失われる感受性。
どんなにいい音楽を聴いても、どんなにいい映画を観ても、どんなにいい本を読んでも、
わたしはもうどこへも行けない。
窮屈な世界での限界なんて、たかが知れてる。


北から、寒さがさびしさを連れてやってくる。
わたしの思う「幸せ」と世界における「間違い」は同義語であるということ。
だけどそれを喜んで迎え入れるだろうことを、わたしはずっと知っている。


波風を呼び戻さなくちゃ。

ギターと歌声だけの音楽をひたすら聴いていた。
雨の夜だった。


わたしという人間はいつだって大事なものをすぐに失くす。
目に見えるものも、見えないものも。
神さまはいつだってわたしにはいじわるだ。


理由もなく誰も彼もに優しくしたくなる瞬間があるよ、
理由もなく涙が出てくる瞬間があるよ、
理由もなく走り出したくなる瞬間があるよ、
理由もなく絶望に陥る瞬間があるよ、


この苦しみはなんだろか。
分かち合える人と出会えるんだろか。

たぶんやっぱり他人を深く愛せないんだと知った春の終わりに、意味のないめくばせに救われた。
「それはまだきみがそういう人に出会ってないだけ」は、なんの気休めにもならない、ただその瞬間に一緒にいてほしいだけだよ、ただその瞬間に頭を撫ぜてほしいだけだよ。
帰り道、トトロの木の下で、いつも立ち止まってしまうような絶望を、君も感じたりするだろうか。
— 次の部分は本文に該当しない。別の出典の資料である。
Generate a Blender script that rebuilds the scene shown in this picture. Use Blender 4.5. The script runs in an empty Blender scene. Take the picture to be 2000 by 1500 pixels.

君に分かるだろうか。
いつだってわたしは間違ったほうを選ぶ。
恋人じゃなくて妹になりたい。
恋じゃなくて愛ばかり感じてる。


かわいいいやがらせ。
気まぐれなやさしさ。
夜の電車の窓越しの視線。
猫背に乗っかるへんな癖っ毛。
笑うとできる目尻の皺。
触ったあとの咳払い。
薬指の指輪。
誰でもいいわけじゃないけど、君じゃなきゃだめなわけじゃない。


オカリナという名の口笛を吹きながら泳いで帰る。

くだらないことをこぼすわたしに掛けられた言葉はあまりにも優しくて、涙が出るほどいとしく思った。
冬のはじまりの寒い夜、海のそばの小さな建物で初めて会ったわたしたちは、今では手をつないで街を歩いている。
そういえば、あの日もわたしはお気に入りの群青色のワンピースを着ていたっけ。


穏やかに生きていくには、たくさんのことを、ものを、人を、捨てなくちゃね。
それはあまりにもさびしいことだけど、この恋を守るためなら仕方のないことだ。
そうすればわたしは、純潔を取り戻せるような気さえするんだ。


思い出さないようにしている。
あの笑顔や、後ろ姿や、においを。

恋人と別れて一年半、いくらかの男の人に対して肯定的な感情を覚えたけれど、それでもあと一歩踏み込めなかったその理由は、自分でも分かっている。
「終わりたくないから始めない」
別れが怖くて誰とも関わろうとしないのは、交通事故が怖くて外に出ないことやおなかをこわすのが怖くて物を食べないことと同じ程くだらないことで、それでもわたしは誰かと対等に向き合って深く関わることによって知る痛みや悲しみや苦痛から逃げ回っている。
きみがぼくで、ぼくがきみで、世界はふたりでできていて、ふたりは球体の中にいて、誰もそこには介在できなくて、なんて、そんな夢みたいな関係が存在し得ないということは疾うに分かった。
同じ世界を見て、異なる感情を抱いて、それを分かち合って、そうして世界が広がるといいねって、そういう風にも思えるようになった。
だけどやっぱりまだ怖い。
差し出されたその手にわたしが手を伸ばしたら、いつか君はいなくなっちゃうのかな。


そんなことを思っている間に、みんなみんな、わたしに呆れて去っていくのね。